Et pourtant, on sent que même un grand nombre d’anciens socialistes, sans parler des libéraux, ne peuvent imaginer l’Angleterre sans sa « difforme première famille ». Au cours de la dernière décennie, comme dans les années 1980, une offensive de la classe dirigeante s’est accompagnée de la promesse de noces royales spectacularisées. Un prince aîné dégarni – qui avait déjà cherché à prouver son aptitude à régner sur les frontières de l’Afghanistan – a épousé une employée dans le prêt-à-porter. Cela n’a pas rendu les coupes budgétaires plus tolérables, pas plus que les noces de 1981 n’ont sauvé Thatcher du marasme dans lequel elle se trouvait alors. Le message était plus subtil. Souvenez-vous de la jouissance qu’ont éprouvée tant de gauchistes et de libéraux lors de la cérémonie olympique de Danny Boyle, avec Sa Majesté en compagnie de James Bond (un mercenaire fictif de l’État impérial). Pourquoi pensez-vous que le moment d’apothéose patriotique de cette année-là est considéré avec une nostalgie aussi vive par les opposants au nationalisme du Brexit ? Quoi de plus révélateur du conservatisme fondamental, de l’attachement nostalgique et de la sentimentalité coloniale mal dégrossie de nos savants gauchistes, que leur déférence ironique mais sincère envers le royalisme ? Le message de la Firme4 à Meghan Markle, préoccupée par la couleur de peau de son bébé, s’adresse implicitement à nous tous. Oui, le capitalisme est en crise. Oui, l’idéologie dominante est en crise. Oui, les conditions de survie de la civilisation sont peut-être en train de se désintégrer autour de nous. Oui, des millions de personnes sont mortes de ce qui sera sans doute le premier d’une série de fléaux. Oui, la démocratie grandissante et les forces du néo-fascisme se rencontreront probablement dans un bain de sang. Oui, le faucon tournoie dans la gyre toujours plus large5, les Quatre Cavaliers sont lâchés et la terre se meurt. Mais malgré tout, dit le message, la Maison est éternelle. Elle n’est pas affectée par le temps. Elle se reproduit, par la naissance (la lignée) et par le mariage (la propriété), chacun engendrant une prolifération de bannières impériales, tandis que les médias propagent le patriotisme sur les chaînes principales. C’est là notre image de l’éternel. Tant que le capitalisme britannique perdurera, tant que l’État-impérial subsistera, tant que le « Butcher Apron »6 flottera, « Britannia » et ses bouchers personnifiés vivront.

Richard Seymour

  1. La famille Windsor se nommait jusqu’en 1917 la maison de Saxe-Cobourg-Gotha et était originaire de l’actuelle Allemagne. Elle a changé de nom pour une consonance plus anglaise en raison du sentiment anti-allemand lors de la Première guerre mondiale.

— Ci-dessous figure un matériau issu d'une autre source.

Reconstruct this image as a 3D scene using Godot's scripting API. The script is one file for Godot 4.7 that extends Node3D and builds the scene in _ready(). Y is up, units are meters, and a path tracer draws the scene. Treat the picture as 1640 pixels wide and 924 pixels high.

  2. L’adresse des bureaux du Premier ministre anglais.
  3. Ordre de l’empire britannique – distinction honorifique décernée par la royauté.
  4. C’est ainsi que Meghan Markle nomme l’institution au service de la famille royale.
  5. Citation d’un poème de Yeats, The Second Coming (1920).
  6. Le « tablier du boucher » – expression péjorative pour désigner le drapeau de l’Union Jack. NdT.